Da ricordare è poi che, pur non trattandosi di un partito spiccatamente federalista, negli anni Sessanta, anche il Partito comunista italiano spinse per l’attuazione delle regioni (previste dalla Costituzione, ma realizzate tardivamente a inizi anni Settanta) e, talvolta, simpatizzò per gruppi localisti, quali gli occitani.
Molteplici sono poi le tipologie di federalismo: vi è il federalismo comunale, quello regionale, un federalismo fiscale (caldeggiato in Italia da Giulio Tremonti), un federalismo-autonomismo impregnato di radici e ideologie etnico-linguistiche, nonché uno su base internazionale che mira a depotenziare la conflittualità fra entità statali sulle orme di quanto teorizzò Charles Irénée Castel de Saint-Pierre (1658-1743) e Kant nel suo celebre Per la pace perpetua.
In sintesi, il federalismo si fonda sulla convinzione che gli enti locali, conoscendo in maniera più approfondita le esigenze dei singoli territori e per via di un più stretto legame fra governanti e governanti, sia idoneo a rendere più efficace ed efficiente la macchina burocratica pubblica e ne diminuisca gli sprechi.
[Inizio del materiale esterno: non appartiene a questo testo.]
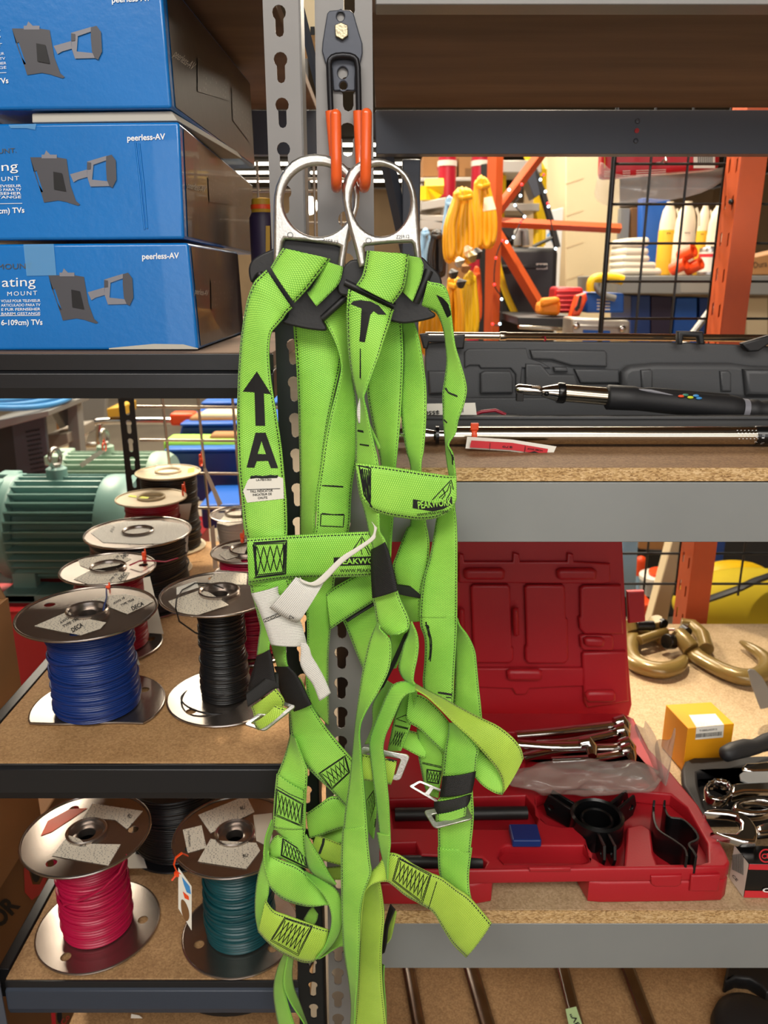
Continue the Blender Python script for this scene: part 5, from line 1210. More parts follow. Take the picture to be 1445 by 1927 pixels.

Inoltre, un potere capillarmente distribuito dovrebbe meglio assicurare le libertà individuali, oltreché prevenire derive dittatoriali, viceversa maggiormente inclini a concentrare grandi quantità di risorse decisionali nelle mani dei governi centrali.
Coloro invece che guardano con diffidenza al federalismo ne sottolineano il difetto di creare mille rivoli amministrativi (se non in taluni casi finanche capace di disgregare un contesto statale) e, laddove non bilanciato da adeguate politiche redistributive, atto a sottrarre risorse alle aree economicamente e socialmente più fragili a vantaggio di quelle maggiormente produttive.
Al netto delle differenti opinioni, rimane vero che il federalismo – al pari di qualsiasi altra forma d’organizzazione di una struttura pubblica – possa meglio funzionare in una condizione storica o nazionale e meno in altre, perché molteplici sono i fattori che su questo risultato possono incidere, in primis quello umano.
Se così è, nel caso dell’appena approvata “autonomia differenziata” e data per ottenuta la conferma popolare nel rispettivo referendum, spetterà alle regioni che vorranno ottenere nuove competenze dimostrare di saperle proficuamente gestire e alle altre – che per ora non si sentono pronte – di raccoglierne la sfida.